Çocukken kimsenin bana masal anlattığını hatırlamam, büyürken öğrendim çocuk masallarını. Masallarımız yoktu, sokakta oynadığımız gerçek oyunlarımız vardı. Düşersek; gerçekten bir yerimiz incinir, kanardı. Akan kan da gerçekti, sokağın tozu da.
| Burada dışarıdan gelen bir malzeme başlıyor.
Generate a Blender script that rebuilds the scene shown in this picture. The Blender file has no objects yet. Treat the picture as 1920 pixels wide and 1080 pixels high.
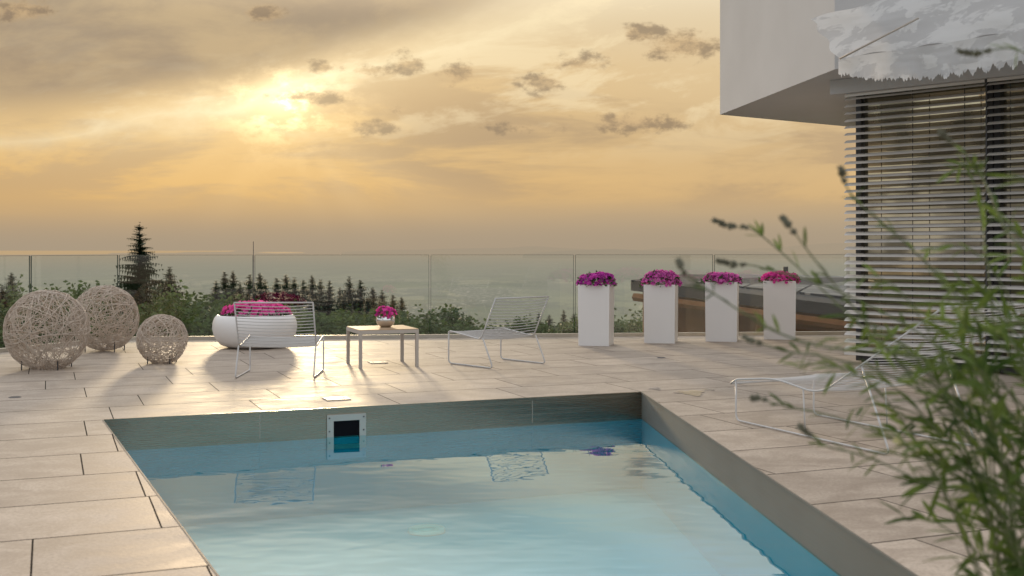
import bpy, bmesh, math, random
from mathutils import Vector, Matrix, Euler
R = math.radians
PI = math.pi
scene = bpy.context.scene
col = scene.collection
EYE, F, HY = 1.17, 2150.0, 466.0
SUN_AZ = math.atan(-430/2150.0)
SUN_EL = R(7.2)

def G(px, py, z=0.0):
    d = (EYE-z)*F/(py-HY)
    return Vector(((px-960)/F*d, d, z))
def P(px, py, d):
    return Vector(((px-960)/F*d, d, EYE-(py-HY)/F*d))
def lin(r, g, b):
    def c(v):
        v /= 255.0
        return v/12.92 if v <= 0.04045 else ((v+0.055)/1.055)**2.4
    return (c(r), c(g), c(b), 1.0)

# ------------------------------------------------------------------ node helpers
class NT:
    def __init__(s, tree): s.t = tree
    def n(s, typ, **kw):
        nd = s.t.nodes.new(typ)
        for k, v in kw.items(): setattr(nd, k, v)
        return nd
    def set(s, sock, v):
        if isinstance(v, bpy.types.NodeSocket): s.t.links.new(v, sock)
        else: sock.default_value = v
    def m(s, op, a, b=None, c=None, clamp=False):
        nd = s.n('ShaderNodeMath', operation=op, use_clamp=clamp)
        s.set(nd.inputs[0], a)
        if b is not None: s.set(nd.inputs[1], b)
        if c is not None: s.set(nd.inputs[2], c)
        return nd.outputs[0]
    def vm(s, op, a, b=None, out=0):
        nd = s.n('ShaderNodeVectorMath', operation=op)
        s.set(nd.inputs[0], a)
        if b is not None: s.set(nd.inputs[1], b)
        return nd.outputs[out]
    def mix(s, f, a, b, blend='MIX'):
        nd = s.n('ShaderNodeMix', data_type='RGBA', blend_type=blend)
        s.set(nd.inputs[0], f); s.set(nd.inputs[6], a); s.set(nd.inputs[7], b)
        return nd.outputs[2]
    def ss(s, x, lo, hi, a=0.0, b=1.0, kind='SMOOTHSTEP'):
        nd = s.n('ShaderNodeMapRange', interpolation_type=kind)
        s.set(nd.inputs[0], x); s.set(nd.inputs[1], lo); s.set(nd.inputs[2], hi)
        s.set(nd.inputs[3], a); s.set(nd.inputs[4], b)
        return nd.outputs[0]
    def ramp(s, f, stops):
        nd = s.n('ShaderNodeValToRGB')
        e = nd.color_ramp.elements
        while len(e) < len(stops): e.new(0.5)
        for el, (p, c) in zip(e, stops):
            el.position = p; el.color = c
        s.set(nd.inputs[0], f)
        return nd.outputs[0]
    def noise(s, vec, scale=1.0, detail=4.0, rough=0.5, dist=0.0, out=0, dims='3D'):
        nd = s.n('ShaderNodeTexNoise', noise_dimensions=dims)
        if vec is not None: s.set(nd.inputs['Vector'], vec)
        nd.inputs['Scale'].default_value = scale
        nd.inputs['Detail'].default_value = detail
        nd.inputs['Roughness'].default_value = rough
        nd.inputs['Distortion'].default_value = dist
        return nd.outputs[out]
    def comb(s, x, y, z=0.0):
        nd = s.n('ShaderNodeCombineXYZ')
        s.set(nd.inputs[0], x); s.set(nd.inputs[1], y); s.set(nd.inputs[2], z)
        return nd.outputs[0]
    def sep(s, v):
        nd = s.n('ShaderNodeSeparateXYZ'); s.set(nd.inputs[0], v)
        return nd.outputs
    def bump(s, h, strength=0.3, dist=0.01):
        nd = s.n('ShaderNodeBump')
        s.set(nd.inputs['Height'], h)
        nd.inputs['Strength'].default_value = strength
        nd.inputs['Distance'].default_value = dist
        return nd.outputs[0]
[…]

Bir masalın kahramanına özenmekten daha çok, kendi hikayelerimizin başrol oyuncusu olurduk. Büyüdüğümde dinledim masalları daha çok, aklımın her şeye fazlasıyla erdiği vakitlerde. İçinde gerçekleri aradım, yoktu. Çocukken sizi hayal alemlerine götürüp, güzel şeyler düşündüren şeyler; gerçekler masallaştırılınca " bana masal anlatma" güvensizliğine bürünüyordu. En sevdiği masalı çalınan bir çocuk düşündüm, birde masalın tam en güzel yerindeyken senin masaldaki yerin bu kadar denilen, yıldızların tepesindeyken yere çakılan o körpe yüreği !!!


Masalını çalmışlar, senin düşlerini başkalarına kurdurmuşlar, sen masalın içinde olduğunu zannederken, onlar senin masalını bitirip başkalarının masalına dahil olmuşlar...


Hayal kırıklığı değildi arta kalan, göz kırpan bir yıldız bile umudun yeşermesine yeterdi. Belki de şimdi yaşayamadığım masalları usulca terk edip, mum ışığında kendi öykümü yazma vakti.